# [DATA PROVIDED]
--------

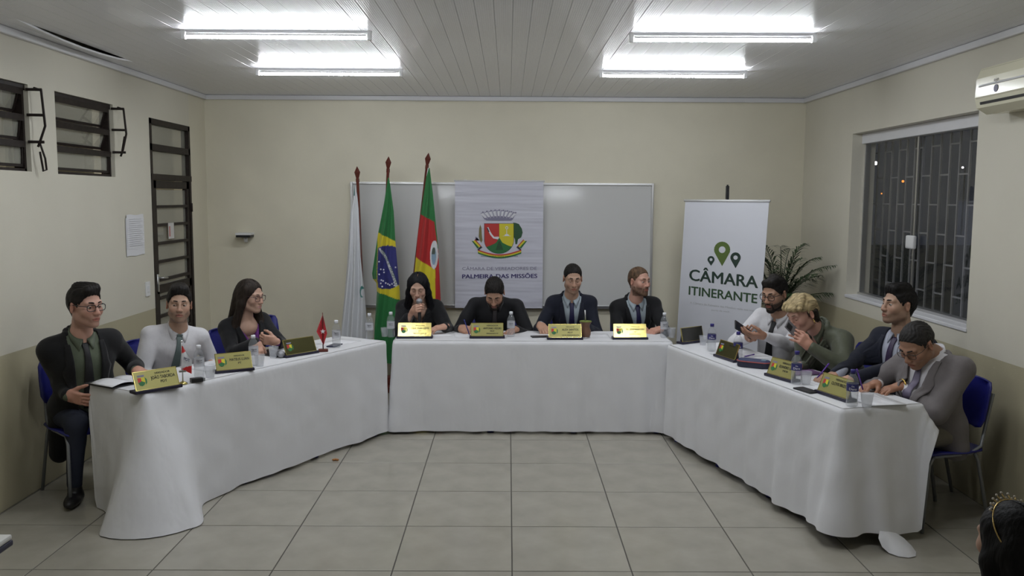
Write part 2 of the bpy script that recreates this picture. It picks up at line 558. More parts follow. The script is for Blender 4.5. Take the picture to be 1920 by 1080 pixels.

--------

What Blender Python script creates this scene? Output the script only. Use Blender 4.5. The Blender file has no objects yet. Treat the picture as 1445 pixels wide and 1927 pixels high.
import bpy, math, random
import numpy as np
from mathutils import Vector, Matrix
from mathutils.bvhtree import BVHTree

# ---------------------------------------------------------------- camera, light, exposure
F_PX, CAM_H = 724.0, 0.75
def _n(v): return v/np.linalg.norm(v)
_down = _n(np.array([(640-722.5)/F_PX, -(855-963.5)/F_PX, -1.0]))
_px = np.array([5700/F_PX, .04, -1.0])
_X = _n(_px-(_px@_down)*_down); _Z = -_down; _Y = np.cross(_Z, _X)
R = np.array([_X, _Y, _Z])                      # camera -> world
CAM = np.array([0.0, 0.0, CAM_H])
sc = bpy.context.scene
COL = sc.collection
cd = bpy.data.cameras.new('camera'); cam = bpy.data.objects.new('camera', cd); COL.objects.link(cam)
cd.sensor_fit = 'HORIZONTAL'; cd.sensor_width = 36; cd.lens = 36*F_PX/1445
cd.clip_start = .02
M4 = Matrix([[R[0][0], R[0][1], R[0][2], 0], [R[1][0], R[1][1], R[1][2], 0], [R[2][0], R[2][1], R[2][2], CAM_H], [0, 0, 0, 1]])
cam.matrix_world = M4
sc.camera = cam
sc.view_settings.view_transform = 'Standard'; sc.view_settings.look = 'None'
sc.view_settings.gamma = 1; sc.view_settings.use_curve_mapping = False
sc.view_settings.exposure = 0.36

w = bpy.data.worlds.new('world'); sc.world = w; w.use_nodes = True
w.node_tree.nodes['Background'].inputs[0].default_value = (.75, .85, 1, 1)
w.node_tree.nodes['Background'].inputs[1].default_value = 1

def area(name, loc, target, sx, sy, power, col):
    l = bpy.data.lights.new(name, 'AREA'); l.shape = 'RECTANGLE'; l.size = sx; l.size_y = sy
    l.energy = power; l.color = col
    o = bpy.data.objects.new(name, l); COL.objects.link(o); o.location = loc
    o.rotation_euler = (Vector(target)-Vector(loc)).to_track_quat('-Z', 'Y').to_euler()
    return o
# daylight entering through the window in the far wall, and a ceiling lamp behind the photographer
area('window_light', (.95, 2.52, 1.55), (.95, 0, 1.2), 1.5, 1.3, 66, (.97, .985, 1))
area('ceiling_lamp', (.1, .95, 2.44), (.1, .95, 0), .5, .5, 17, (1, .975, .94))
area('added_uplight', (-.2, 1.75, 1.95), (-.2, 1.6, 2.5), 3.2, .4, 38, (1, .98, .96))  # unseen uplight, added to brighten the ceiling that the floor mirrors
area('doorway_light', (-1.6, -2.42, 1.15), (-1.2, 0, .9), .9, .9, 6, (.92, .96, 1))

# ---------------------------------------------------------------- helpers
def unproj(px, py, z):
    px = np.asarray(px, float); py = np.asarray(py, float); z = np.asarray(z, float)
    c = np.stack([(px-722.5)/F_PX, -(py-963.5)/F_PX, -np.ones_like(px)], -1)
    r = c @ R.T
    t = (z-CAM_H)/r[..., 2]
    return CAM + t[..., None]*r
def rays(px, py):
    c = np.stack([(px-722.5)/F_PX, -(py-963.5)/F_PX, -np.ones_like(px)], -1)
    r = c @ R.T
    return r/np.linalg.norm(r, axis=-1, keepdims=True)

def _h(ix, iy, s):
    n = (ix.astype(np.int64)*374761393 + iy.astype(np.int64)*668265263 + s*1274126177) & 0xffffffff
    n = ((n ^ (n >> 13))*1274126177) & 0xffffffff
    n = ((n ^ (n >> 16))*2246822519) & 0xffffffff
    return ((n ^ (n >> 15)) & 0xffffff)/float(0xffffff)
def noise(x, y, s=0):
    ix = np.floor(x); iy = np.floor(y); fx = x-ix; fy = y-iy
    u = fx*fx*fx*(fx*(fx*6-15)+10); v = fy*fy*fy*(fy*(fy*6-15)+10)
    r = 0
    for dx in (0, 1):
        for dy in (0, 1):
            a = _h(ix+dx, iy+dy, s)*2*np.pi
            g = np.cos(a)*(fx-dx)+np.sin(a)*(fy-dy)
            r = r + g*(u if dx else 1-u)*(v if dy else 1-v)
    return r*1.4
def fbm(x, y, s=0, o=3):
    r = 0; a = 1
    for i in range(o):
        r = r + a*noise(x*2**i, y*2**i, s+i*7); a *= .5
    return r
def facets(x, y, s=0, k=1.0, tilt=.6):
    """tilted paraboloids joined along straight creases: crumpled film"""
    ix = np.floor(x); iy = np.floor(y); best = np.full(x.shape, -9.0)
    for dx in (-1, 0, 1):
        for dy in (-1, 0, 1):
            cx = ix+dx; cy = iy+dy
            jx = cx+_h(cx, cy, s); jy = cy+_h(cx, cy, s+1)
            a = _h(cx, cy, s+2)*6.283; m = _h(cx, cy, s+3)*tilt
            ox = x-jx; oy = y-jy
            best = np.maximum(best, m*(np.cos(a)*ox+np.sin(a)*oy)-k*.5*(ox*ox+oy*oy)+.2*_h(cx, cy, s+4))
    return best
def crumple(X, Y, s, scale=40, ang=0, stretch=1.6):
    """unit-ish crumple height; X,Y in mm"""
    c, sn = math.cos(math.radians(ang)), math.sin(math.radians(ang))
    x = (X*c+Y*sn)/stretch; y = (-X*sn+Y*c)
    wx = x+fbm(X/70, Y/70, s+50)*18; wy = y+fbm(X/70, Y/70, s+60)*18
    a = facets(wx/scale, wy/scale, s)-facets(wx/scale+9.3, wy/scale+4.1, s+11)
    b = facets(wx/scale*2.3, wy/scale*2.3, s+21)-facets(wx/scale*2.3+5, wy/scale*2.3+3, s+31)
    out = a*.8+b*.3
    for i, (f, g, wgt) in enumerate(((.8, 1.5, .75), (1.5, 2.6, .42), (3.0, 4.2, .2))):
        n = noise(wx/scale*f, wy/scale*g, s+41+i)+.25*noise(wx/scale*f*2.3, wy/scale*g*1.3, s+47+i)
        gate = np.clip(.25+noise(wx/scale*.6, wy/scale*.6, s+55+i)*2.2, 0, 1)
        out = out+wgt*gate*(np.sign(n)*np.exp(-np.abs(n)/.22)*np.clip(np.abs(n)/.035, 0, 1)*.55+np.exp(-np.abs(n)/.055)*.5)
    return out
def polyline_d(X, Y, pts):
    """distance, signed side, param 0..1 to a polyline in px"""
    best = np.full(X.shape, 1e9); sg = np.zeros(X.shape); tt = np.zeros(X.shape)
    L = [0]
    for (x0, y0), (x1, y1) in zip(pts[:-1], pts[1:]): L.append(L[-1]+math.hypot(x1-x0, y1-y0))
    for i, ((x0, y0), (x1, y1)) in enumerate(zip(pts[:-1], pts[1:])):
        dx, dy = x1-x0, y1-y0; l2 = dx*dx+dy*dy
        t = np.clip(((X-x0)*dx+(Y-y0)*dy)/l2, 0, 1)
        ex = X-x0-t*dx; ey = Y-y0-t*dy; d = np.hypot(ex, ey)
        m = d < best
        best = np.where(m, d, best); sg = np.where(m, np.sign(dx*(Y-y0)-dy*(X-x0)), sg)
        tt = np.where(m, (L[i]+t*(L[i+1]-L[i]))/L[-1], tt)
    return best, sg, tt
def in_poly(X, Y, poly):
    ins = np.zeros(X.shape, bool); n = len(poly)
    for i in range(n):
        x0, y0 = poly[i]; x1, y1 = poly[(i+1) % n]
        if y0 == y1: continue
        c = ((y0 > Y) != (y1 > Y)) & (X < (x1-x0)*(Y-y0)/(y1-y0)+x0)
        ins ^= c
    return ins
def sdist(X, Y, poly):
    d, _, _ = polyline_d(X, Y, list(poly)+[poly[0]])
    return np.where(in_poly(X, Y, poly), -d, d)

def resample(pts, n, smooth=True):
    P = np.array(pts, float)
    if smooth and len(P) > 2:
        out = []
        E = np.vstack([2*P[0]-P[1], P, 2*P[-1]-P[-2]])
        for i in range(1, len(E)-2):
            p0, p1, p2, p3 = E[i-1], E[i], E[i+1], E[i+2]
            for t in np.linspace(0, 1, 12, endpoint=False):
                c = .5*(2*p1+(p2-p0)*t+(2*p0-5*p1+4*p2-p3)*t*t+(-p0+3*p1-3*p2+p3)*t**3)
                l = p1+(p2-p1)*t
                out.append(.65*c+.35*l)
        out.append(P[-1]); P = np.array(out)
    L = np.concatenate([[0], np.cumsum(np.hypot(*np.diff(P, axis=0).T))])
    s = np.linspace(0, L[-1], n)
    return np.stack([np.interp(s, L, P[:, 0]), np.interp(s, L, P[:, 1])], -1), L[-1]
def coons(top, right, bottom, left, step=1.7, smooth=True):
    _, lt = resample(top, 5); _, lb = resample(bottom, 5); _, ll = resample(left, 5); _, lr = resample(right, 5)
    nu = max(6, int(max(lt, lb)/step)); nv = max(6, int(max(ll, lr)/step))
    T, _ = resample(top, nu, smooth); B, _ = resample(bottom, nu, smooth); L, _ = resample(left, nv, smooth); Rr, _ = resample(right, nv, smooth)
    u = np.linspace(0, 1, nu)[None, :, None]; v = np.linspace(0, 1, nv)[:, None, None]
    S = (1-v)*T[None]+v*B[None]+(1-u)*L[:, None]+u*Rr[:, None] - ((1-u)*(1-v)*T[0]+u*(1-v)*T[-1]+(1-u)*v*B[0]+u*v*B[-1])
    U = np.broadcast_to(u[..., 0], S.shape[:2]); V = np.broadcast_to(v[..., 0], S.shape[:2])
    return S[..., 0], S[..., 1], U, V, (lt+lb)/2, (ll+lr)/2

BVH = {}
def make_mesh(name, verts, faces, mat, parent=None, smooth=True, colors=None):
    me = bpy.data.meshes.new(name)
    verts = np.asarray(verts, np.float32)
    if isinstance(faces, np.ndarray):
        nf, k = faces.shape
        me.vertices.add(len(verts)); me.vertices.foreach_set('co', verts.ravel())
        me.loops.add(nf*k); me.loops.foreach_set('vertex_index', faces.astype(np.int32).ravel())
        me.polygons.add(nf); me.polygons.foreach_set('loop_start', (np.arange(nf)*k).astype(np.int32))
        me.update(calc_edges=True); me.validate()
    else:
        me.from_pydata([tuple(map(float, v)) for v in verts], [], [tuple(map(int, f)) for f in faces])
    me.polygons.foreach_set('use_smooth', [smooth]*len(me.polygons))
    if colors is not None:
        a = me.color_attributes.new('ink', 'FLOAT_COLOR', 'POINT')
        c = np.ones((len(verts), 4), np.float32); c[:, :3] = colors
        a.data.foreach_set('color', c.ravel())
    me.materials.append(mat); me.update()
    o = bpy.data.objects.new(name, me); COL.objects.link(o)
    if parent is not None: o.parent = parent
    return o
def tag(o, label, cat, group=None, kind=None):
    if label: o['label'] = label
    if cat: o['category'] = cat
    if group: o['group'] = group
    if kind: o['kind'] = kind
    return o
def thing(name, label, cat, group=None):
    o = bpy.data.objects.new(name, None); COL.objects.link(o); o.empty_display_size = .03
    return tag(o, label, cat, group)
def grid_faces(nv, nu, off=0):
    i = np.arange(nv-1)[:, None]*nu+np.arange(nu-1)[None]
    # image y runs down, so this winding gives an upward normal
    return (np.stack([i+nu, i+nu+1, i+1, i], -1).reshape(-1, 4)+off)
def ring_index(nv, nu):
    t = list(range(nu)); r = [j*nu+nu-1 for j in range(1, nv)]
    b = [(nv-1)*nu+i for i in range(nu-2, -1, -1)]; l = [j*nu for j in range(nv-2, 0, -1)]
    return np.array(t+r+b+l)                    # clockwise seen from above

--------

# [WORK INSTRUCTIONS]
Taking the lines above, repeat exactly those from the line that contains "What Blender Python" through the line that contains "sc.view_settings.exposure = 0.36", and both of those lines as well. Include nothing else.

# [RESPONSE TO THE TASK]
What Blender Python script creates this scene? Output the script only. Use Blender 4.5. The Blender file has no objects yet. Treat the picture as 1445 pixels wide and 1927 pixels high.
import bpy, math, random
import numpy as np
from mathutils import Vector, Matrix
from mathutils.bvhtree import BVHTree

# ---------------------------------------------------------------- camera, light, exposure
F_PX, CAM_H = 724.0, 0.75
def _n(v): return v/np.linalg.norm(v)
_down = _n(np.array([(640-722.5)/F_PX, -(855-963.5)/F_PX, -1.0]))
_px = np.array([5700/F_PX, .04, -1.0])
_X = _n(_px-(_px@_down)*_down); _Z = -_down; _Y = np.cross(_Z, _X)
R = np.array([_X, _Y, _Z])                      # camera -> world
CAM = np.array([0.0, 0.0, CAM_H])
sc = bpy.context.scene
COL = sc.collection
cd = bpy.data.cameras.new('camera'); cam = bpy.data.objects.new('camera', cd); COL.objects.link(cam)
cd.sensor_fit = 'HORIZONTAL'; cd.sensor_width = 36; cd.lens = 36*F_PX/1445
cd.clip_start = .02
M4 = Matrix([[R[0][0], R[0][1], R[0][2], 0], [R[1][0], R[1][1], R[1][2], 0], [R[2][0], R[2][1], R[2][2], CAM_H], [0, 0, 0, 1]])
cam.matrix_world = M4
sc.camera = cam
sc.view_settings.view_transform = 'Standard'; sc.view_settings.look = 'None'
sc.view_settings.gamma = 1; sc.view_settings.use_curve_mapping = False
sc.view_settings.exposure = 0.36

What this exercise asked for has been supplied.